Full travel accuracy plot of an LDA150
In-position jitter falls around 4nm RMS measured at 20KHz with laser interferometer. Surprisingly this is actually better than the LDM. Initially it was suspected that jitter would be worse on the LDA due to the tiny motor’s low inductance amplifying the driver’s 40KHz PWM ripple. It is suspected that the decreased jitter is due to the motor’s lower force constant (3.7N/A vs 15N/A) amplifying the current sensor noise less. What likely matters most is the ratio of motor force constant to moving mass, however the role of bearing drag must also be considered as it acts similar to a spring at such small displacements.
Jitter limits the minimum incremental move (MIM) to around 20nm based on NIST’s evaluation criteria. stages. The low noise current sensors on Zaber’s X-MCC external controller decrease the jitter to around 2nm RMS and the MIM to 12nm.
Lessons learned
No project is complete without recognizing what you’ve learned along the way.
- Be aware of diminishing returns for engineering trade-offs.
- The height of the LDA stage is 31mm. There are numerous discussions about how it would be nice to get the stage height down to an even 30mm. Ultimately I made the decision that reducing the height to 30mm would weaken the already flimsy carriage and base too much. Losing robustness of the design isn’t worth 1mm, which probably wouldn’t affect many customers in the long run anyway.

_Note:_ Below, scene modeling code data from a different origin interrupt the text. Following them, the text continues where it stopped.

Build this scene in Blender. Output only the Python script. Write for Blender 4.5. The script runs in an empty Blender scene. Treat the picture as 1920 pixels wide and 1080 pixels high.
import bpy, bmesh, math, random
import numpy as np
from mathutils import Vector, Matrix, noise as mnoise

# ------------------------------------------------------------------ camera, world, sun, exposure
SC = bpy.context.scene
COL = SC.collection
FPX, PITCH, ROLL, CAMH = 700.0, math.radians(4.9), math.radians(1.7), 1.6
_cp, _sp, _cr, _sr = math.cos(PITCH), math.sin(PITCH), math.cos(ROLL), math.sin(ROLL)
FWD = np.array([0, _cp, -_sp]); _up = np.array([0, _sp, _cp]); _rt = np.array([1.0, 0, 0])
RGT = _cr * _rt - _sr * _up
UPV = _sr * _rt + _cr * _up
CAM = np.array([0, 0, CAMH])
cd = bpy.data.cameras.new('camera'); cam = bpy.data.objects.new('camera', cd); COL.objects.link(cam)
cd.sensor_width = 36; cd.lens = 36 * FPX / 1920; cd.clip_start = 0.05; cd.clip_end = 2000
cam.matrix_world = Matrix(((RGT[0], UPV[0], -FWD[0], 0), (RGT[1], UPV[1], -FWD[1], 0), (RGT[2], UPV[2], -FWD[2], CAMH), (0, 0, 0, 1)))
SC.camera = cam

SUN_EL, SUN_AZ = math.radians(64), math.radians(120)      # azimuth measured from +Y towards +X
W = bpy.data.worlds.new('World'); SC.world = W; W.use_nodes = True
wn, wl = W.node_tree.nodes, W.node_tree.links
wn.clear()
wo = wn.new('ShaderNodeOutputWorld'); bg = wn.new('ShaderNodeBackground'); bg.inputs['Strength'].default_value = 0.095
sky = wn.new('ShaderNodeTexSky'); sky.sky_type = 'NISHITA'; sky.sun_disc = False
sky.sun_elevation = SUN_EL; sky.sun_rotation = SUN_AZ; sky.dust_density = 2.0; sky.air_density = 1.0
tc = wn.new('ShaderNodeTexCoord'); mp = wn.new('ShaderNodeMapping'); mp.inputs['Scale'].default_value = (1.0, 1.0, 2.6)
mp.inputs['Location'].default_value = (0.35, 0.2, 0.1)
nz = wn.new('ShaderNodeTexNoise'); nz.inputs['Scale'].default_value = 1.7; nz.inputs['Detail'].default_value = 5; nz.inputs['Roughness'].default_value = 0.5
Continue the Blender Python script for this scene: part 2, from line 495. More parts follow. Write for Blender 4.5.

- Always future proof whenever possible.
- The XY alignment dowel pins on the LDM were designed to butt up against the edge of the stage for maximum user simplicity. This works great, but was tough to integrate with the LDA and ultimately required dedicated features just for LDM compatibility. The LDA has a more interoperable design with both dowel pin holes located along the center of the carriage.
- Test devices in harsher environments than are expected for normal use.
- Intentionally slamming the LDA carriage into the end of travel as hard as possible revealed that the bump stops could shift out of position, resulting in a screw eventually hitting the motor and damaging it. At the time it felt harsh to treat a precision product so poorly, but it revealed a weakness that likely would have eventually cropped up when a customer lost power with a heavy payload attached.
Conclusion
The LDA series stage lineup nicely complements the LDM series stages to fill out Zaber’s high accuracy stage offerings. Precision specs are very comparable to the LDM with a significant size decrease. This project was particularly fun because it allowed application of many lessons learned during the LDM project. There are many subtle details in the LDA design that were inherited from things I wished I could’ve re-designed on the LDM. In particular, LDA stages are much easier to assemble because of these design improvements.
Note: The content of this article is intentionally limited to respect confidential information of Zaber Technologies.